De heer Weijgertze verbond “duurzame alternatieve beleggingen” met een duurzaam Financieel Toetsingskader (FTK) voor pensioenfondsen. Hij schetste de markomstandigheden waaronder pensioenfondsen hun langjarige verplichtingen financieren, mede uit te behalen rendement van beleggingen: lage rente, lage rendementen, vereisten op grond van wet- en regelgeving en maatschappelijke verwachtingen over pensioenfondsen en hun resultaten. Illiquide beleggingen worden ingezet om de verplichtingen van pensioenfondsen af te dekken.
In een omgeving van lage rente worden alternatieve beleggingen aantrekkelijker om in te beleggen omdat zij stabiele kasstromen over een langere periode opleveren. Voorbeelden zijn beleggingen in infrastructuur, onroerend goed zoals studentenhuisvesting en hypotheken.

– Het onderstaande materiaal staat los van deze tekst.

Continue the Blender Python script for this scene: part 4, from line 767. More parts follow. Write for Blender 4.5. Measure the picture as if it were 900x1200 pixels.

Als binnen de illiquide belegging een kredietwaardige wederpartij de kasstromen oplevert voor pensioenfondsen, is het kredietrisico laag. Dat is een reden om de buffervereisten in het FTK aan te passen. Er wordt dan gekeken naar het specifieke risico van een illiquide belegging in plaats van een generiek risico toe te wijzen aan de categorie van illiquide beleggingen.
FTK kan aanknopen bij Solvency 2: ‘Qualifying investments’
De heer Weijgertze gaf als oplossingsrichting aan om aan te knopen bij het financieel raamwerk voor verzekeraars, Solvency 2, waarin wordt gesproken over “qualifying investments” die in aanmerking komen voor lagere buffervereisten.
Als er in het FTK meer specifiek wordt gekeken naar de risico’s van alternatieve beleggingen, wordt deze categorie interessanter voor pensioenfondsen als middel om risico’s te spreiden, rendement te maken of om verplichtingen mee te financieren.